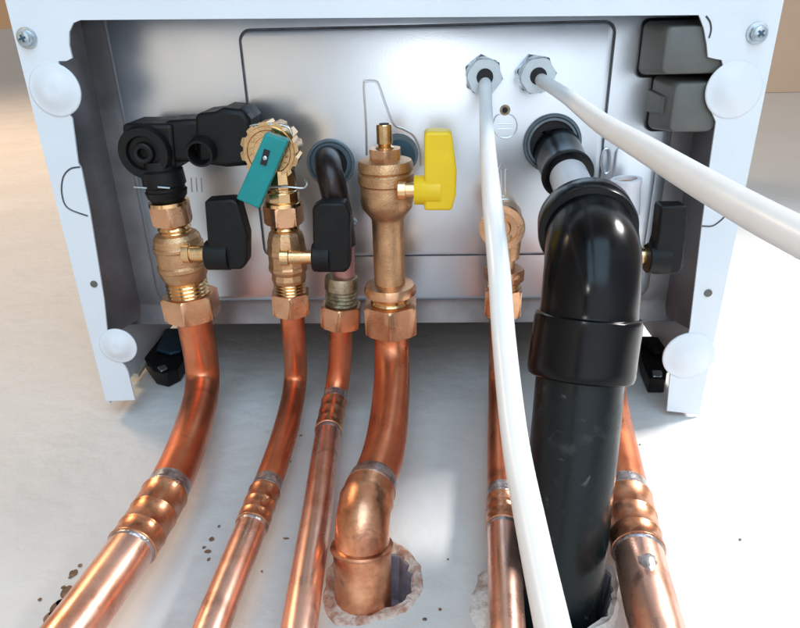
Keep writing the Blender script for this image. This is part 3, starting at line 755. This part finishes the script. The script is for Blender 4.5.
# ------------------------------------------------------------------ world, lamps, camera
sc_ = bpy.context.scene
w = bpy.data.worlds.new('World'); sc_.world = w; w.use_nodes = True
nt = w.node_tree; N = nt.nodes; L = nt.links
bg = N['Background']
tc_ = N.new('ShaderNodeTexCoord'); sp = N.new('ShaderNodeSeparateXYZ'); L.new(tc_.outputs['Generated'], sp.inputs[0])
def ramp(sock, stops, lo=-1, hi=1):
    mr = N.new('ShaderNodeMapRange'); mr.inputs['From Min'].default_value = lo; mr.inputs['From Max'].default_value = hi
    L.new(sock, mr.inputs['Value']); cr = N.new('ShaderNodeValToRGB'); L.new(mr.outputs[0], cr.inputs[0])
    e = cr.color_ramp.elements
    while len(e) < len(stops): e.new(.5)
    for k, (p, c) in enumerate(stops): e[k].position = p; e[k].color = (*c, 1)
    return cr.outputs[0]
cx = ramp(sp.outputs['X'], [(0, (1.0, .82, .64)), (.25, (1.0, .82, .64)), (.305, (.09, .085, .08)), (.36, (.85, .85, .85)), (.50, (1, 1, 1)), (1, (1.0, 1.0, 1.0))])
cy = ramp(sp.outputs['Z'], [(0, (1.55, 1.64, 1.74)), (.07, (1.32, 1.42, 1.52)), (.17, (.78, .85, .93)), (.36, (.42, .46, .51)), (.55, (.38, .345, .31)), (1, (.40, .29, .20))])
mx = N.new('ShaderNodeMix'); mx.data_type = 'RGBA'; mx.blend_type = 'MULTIPLY'; mx.inputs[0].default_value = 1
L.new(cx, mx.inputs['A']); L.new(cy, mx.inputs['B'])
L.new(mx.outputs['Result'], bg.inputs['Color']); bg.inputs['Strength'].default_value = .82

def area(name, loc, tgt, size, power, col, sy=None):
    l = bpy.data.lights.new(name, 'AREA'); l.size = size; l.energy = power; l.color = col
    if sy: l.shape = 'RECTANGLE'; l.size_y = sy
    o = bpy.data.objects.new(name, l); C.objects.link(o); o.location = loc
    o.rotation_euler = (Vector(tgt)-Vector(loc)).to_track_quat('-Z', 'Y').to_euler(); return o
tgt = Vector((.15, .25, -.03))
kl = area('window_light', tgt+Vector((.594, -.760, .265))*.95, (.34, .25, -.02), .15, 2.7, (1, .985, .97))
kl.data.spread = math.radians(80)
area('phone_torch', CAM+Vector((-.03, -.035, .02)), (0, .12, 0), .014, .06, (1, .98, .95))
area('cool_fill', (.15, -1.1, -.85), (0, .1, 0), 1.2, 13, (.48, .77, 1.0), 1.2)  # unseen fill lamp, added to cool the shade under the boiler
wl = area('warm_fill', (-1.5, -1.2, .95), (-.75, .25, 1.0), .5, 12, (1, .70, .44))  # added fill with no known source, warms the upper left wall
wl.data.spread = math.radians(120)

cam = bpy.data.cameras.new('camera'); co = bpy.data.objects.new('camera', cam); C.objects.link(co)
cam.sensor_width = 36; cam.lens = F/800*36; cam.clip_start = .01; cam.clip_end = 100
mw = R.to_4x4(); mw.translation = CAM; co.matrix_world = mw
sc_.camera = co
sc_.view_settings.view_transform = 'Standard'; sc_.view_settings.look = 'None'; sc_.view_settings.gamma = 1
sc_.view_settings.exposure = .1
sc_.render.engine = 'CYCLES'
sc_.cycles.use_denoising = True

-------------------------

▸ What the task requires
Leave out the pictures and copy the rest of the material above exactly.

▸ Completed exercise
Keep writing the Blender script for this image. This is part 3, starting at line 755. This part finishes the script. The script is for Blender 4.5.
# ------------------------------------------------------------------ world, lamps, camera
sc_ = bpy.context.scene
w = bpy.data.worlds.new('World'); sc_.world = w; w.use_nodes = True
nt = w.node_tree; N = nt.nodes; L = nt.links
bg = N['Background']
tc_ = N.new('ShaderNodeTexCoord'); sp = N.new('ShaderNodeSeparateXYZ'); L.new(tc_.outputs['Generated'], sp.inputs[0])
def ramp(sock, stops, lo=-1, hi=1):
    mr = N.new('ShaderNodeMapRange'); mr.inputs['From Min'].default_value = lo; mr.inputs['From Max'].default_value = hi
    L.new(sock, mr.inputs['Value']); cr = N.new('ShaderNodeValToRGB'); L.new(mr.outputs[0], cr.inputs[0])
    e = cr.color_ramp.elements
    while len(e) < len(stops): e.new(.5)
    for k, (p, c) in enumerate(stops): e[k].position = p; e[k].color = (*c, 1)
    return cr.outputs[0]
cx = ramp(sp.outputs['X'], [(0, (1.0, .82, .64)), (.25, (1.0, .82, .64)), (.305, (.09, .085, .08)), (.36, (.85, .85, .85)), (.50, (1, 1, 1)), (1, (1.0, 1.0, 1.0))])
cy = ramp(sp.outputs['Z'], [(0, (1.55, 1.64, 1.74)), (.07, (1.32, 1.42, 1.52)), (.17, (.78, .85, .93)), (.36, (.42, .46, .51)), (.55, (.38, .345, .31)), (1, (.40, .29, .20))])
mx = N.new('ShaderNodeMix'); mx.data_type = 'RGBA'; mx.blend_type = 'MULTIPLY'; mx.inputs[0].default_value = 1
L.new(cx, mx.inputs['A']); L.new(cy, mx.inputs['B'])
L.new(mx.outputs['Result'], bg.inputs['Color']); bg.inputs['Strength'].default_value = .82

def area(name, loc, tgt, size, power, col, sy=None):
    l = bpy.data.lights.new(name, 'AREA'); l.size = size; l.energy = power; l.color = col
    if sy: l.shape = 'RECTANGLE'; l.size_y = sy
    o = bpy.data.objects.new(name, l); C.objects.link(o); o.location = loc
    o.rotation_euler = (Vector(tgt)-Vector(loc)).to_track_quat('-Z', 'Y').to_euler(); return o
tgt = Vector((.15, .25, -.03))
kl = area('window_light', tgt+Vector((.594, -.760, .265))*.95, (.34, .25, -.02), .15, 2.7, (1, .985, .97))
kl.data.spread = math.radians(80)
area('phone_torch', CAM+Vector((-.03, -.035, .02)), (0, .12, 0), .014, .06, (1, .98, .95))
area('cool_fill', (.15, -1.1, -.85), (0, .1, 0), 1.2, 13, (.48, .77, 1.0), 1.2)  # unseen fill lamp, added to cool the shade under the boiler
wl = area('warm_fill', (-1.5, -1.2, .95), (-.75, .25, 1.0), .5, 12, (1, .70, .44))  # added fill with no known source, warms the upper left wall
wl.data.spread = math.radians(120)

cam = bpy.data.cameras.new('camera'); co = bpy.data.objects.new('camera', cam); C.objects.link(co)
cam.sensor_width = 36; cam.lens = F/800*36; cam.clip_start = .01; cam.clip_end = 100
mw = R.to_4x4(); mw.translation = CAM; co.matrix_world = mw
sc_.camera = co
sc_.view_settings.view_transform = 'Standard'; sc_.view_settings.look = 'None'; sc_.view_settings.gamma = 1
sc_.view_settings.exposure = .1
sc_.render.engine = 'CYCLES'
sc_.cycles.use_denoising = True